SUPPLIED DATA:
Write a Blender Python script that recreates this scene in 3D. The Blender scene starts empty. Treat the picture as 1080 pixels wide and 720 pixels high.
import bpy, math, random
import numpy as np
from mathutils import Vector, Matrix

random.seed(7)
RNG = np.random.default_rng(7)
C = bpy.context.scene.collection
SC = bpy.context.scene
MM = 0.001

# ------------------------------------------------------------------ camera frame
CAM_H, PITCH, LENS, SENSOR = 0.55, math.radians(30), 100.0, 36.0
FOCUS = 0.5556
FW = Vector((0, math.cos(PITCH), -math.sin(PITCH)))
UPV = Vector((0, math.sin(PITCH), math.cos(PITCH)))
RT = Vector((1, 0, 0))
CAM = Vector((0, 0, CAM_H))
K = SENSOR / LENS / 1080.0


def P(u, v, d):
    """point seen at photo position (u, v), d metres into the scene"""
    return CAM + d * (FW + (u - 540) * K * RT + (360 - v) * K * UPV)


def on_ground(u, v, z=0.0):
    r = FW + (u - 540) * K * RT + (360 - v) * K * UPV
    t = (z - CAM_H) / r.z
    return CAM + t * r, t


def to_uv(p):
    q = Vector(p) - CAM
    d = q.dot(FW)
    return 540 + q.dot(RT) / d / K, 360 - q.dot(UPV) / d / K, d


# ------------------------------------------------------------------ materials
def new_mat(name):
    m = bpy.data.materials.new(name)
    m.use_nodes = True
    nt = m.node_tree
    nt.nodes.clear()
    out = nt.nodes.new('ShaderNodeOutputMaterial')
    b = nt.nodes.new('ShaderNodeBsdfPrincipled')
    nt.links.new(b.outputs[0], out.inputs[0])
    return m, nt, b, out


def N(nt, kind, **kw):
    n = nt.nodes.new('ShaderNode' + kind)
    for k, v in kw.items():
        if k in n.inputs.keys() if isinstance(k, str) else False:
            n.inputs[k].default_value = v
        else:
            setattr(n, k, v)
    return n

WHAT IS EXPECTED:
Repeat, exactly and only, the lines from the beginning of the material through the line that contains "return m, nt, b, out".

CORRECT ANSWER:
Write a Blender Python script that recreates this scene in 3D. The Blender scene starts empty. Treat the picture as 1080 pixels wide and 720 pixels high.
import bpy, math, random
import numpy as np
from mathutils import Vector, Matrix

random.seed(7)
RNG = np.random.default_rng(7)
C = bpy.context.scene.collection
SC = bpy.context.scene
MM = 0.001

# ------------------------------------------------------------------ camera frame
CAM_H, PITCH, LENS, SENSOR = 0.55, math.radians(30), 100.0, 36.0
FOCUS = 0.5556
FW = Vector((0, math.cos(PITCH), -math.sin(PITCH)))
UPV = Vector((0, math.sin(PITCH), math.cos(PITCH)))
RT = Vector((1, 0, 0))
CAM = Vector((0, 0, CAM_H))
K = SENSOR / LENS / 1080.0


def P(u, v, d):
    """point seen at photo position (u, v), d metres into the scene"""
    return CAM + d * (FW + (u - 540) * K * RT + (360 - v) * K * UPV)


def on_ground(u, v, z=0.0):
    r = FW + (u - 540) * K * RT + (360 - v) * K * UPV
    t = (z - CAM_H) / r.z
    return CAM + t * r, t


def to_uv(p):
    q = Vector(p) - CAM
    d = q.dot(FW)
    return 540 + q.dot(RT) / d / K, 360 - q.dot(UPV) / d / K, d


# ------------------------------------------------------------------ materials
def new_mat(name):
    m = bpy.data.materials.new(name)
    m.use_nodes = True
    nt = m.node_tree
    nt.nodes.clear()
    out = nt.nodes.new('ShaderNodeOutputMaterial')
    b = nt.nodes.new('ShaderNodeBsdfPrincipled')
    nt.links.new(b.outputs[0], out.inputs[0])
    return m, nt, b, out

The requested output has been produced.